Diese Maßnahmen sind der Grund, warum so mancher Linker die EZB manchmal auch in Schutz nimmt. Für ihre Maßnahmen zur Rettung der Währungsunion erntete sie dagegen von konservativen deutschen Politikern und Ökonomen viel Kritik. Sie würde die Inflation anheizen, Krisenländer mit den von ihr künstlich unten gehaltenen Zinsen vom Sparen abhalten und ihr Mandat überschreiten, hieß es von rechts. Tatsächlich darf die EZB eigentlich keine wirtschaftspolitischen Ziele verfolgen. Ihre einzige Aufgabe ist es, die Inflation bei knapp unter zwei Prozent zu halten. So begründete Draghi die Maßnahmen der EZB, die auch die Konjunktur anschieben, damit, dass die Inflation zu niedrig war und teilweise sogar eine Deflation drohte. Weil die Inflation wieder anzieht, wird es immer schwieriger für Draghi, seine Politik des billigen Geldes aufrecht zu halten. So stiegen die Preise innerhalb der Eurozone im Mai um 1,9 Prozent, wie das EU-Statistikamt Eurostat am Donnerstag mitteilte.
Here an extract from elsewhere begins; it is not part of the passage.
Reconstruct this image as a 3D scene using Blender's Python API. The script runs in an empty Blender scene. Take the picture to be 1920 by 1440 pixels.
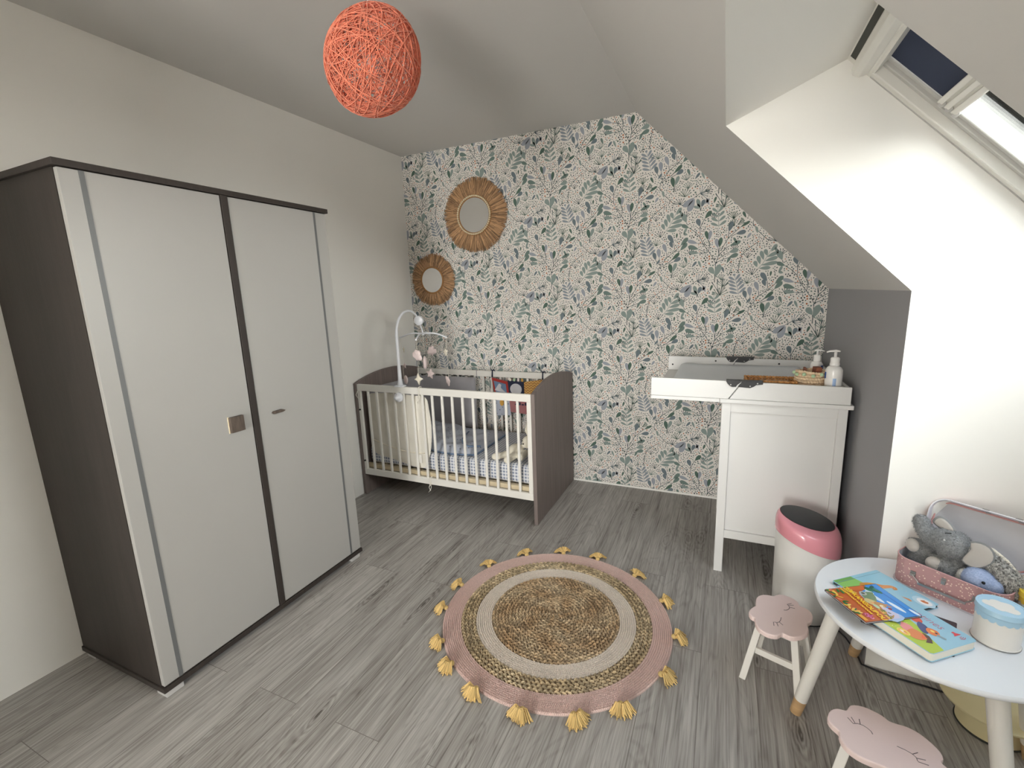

Von links wird der EZB ihre Rolle als Mitglied der Gläubiger-Troika vorgehalten. Gemeinsam mit der EU-Kommission und dem Internationalem Währungsfonds setzte sie in Griechenland harte Sparmaßnahmen, Deregulierungen des Arbeitsmarktes und Privatisierungen durch, die die Wirtschaft des Krisenstaates abwürgten und weite Teile der Bevölkerung in Armut stürzten. Auch die Bundesregierung um Angela Merkel forcierte den Druck. Als die im Januar 2015 gewählte SYRIZA-Regierung sich gegen die Sparmaßnahmen wehrte, drehte die Zentralbank Griechenland sogar den Geldhahn zu.

Mittlerweile ist es ruhiger um Athen geworden. Dafür könnte Mario Dra-ghi zum Ende seiner Amtszeit ausgerechnet aus seinem Heimatland Probleme bekommen. Die Regierungskrise in Italien und die erstarkende rechtspopulistische sowie eurokritische Lega beunruhigen die Finanzmärkte. Der rechte Ökonom Hans-Werner Sinn prophezeit schon einen Austritt Italiens aus der Eurozone.

Wenn Draghi im Mai 2019 nach acht Jahren an der Spitze in den Ruhestand geht, könnte einer seiner schärfsten Kritiker das Ruder in der EZB übernehmen. Bundesbank-Chef Jens Weidmann hat nämlich bessere Karten, Draghi zu beerben, seit klar ist, dass Spaniens Ex-Wirtschaftsminister, der Konservative Luis de Guindos Jurado, Vizechef der EZB wird. So ist ein ungeschriebenes Gesetz der Notenbank, dass ein Nordeuropäer ihr Chef wird, wenn ein Südeuropäer ihr Vizechef ist. Und andersherum.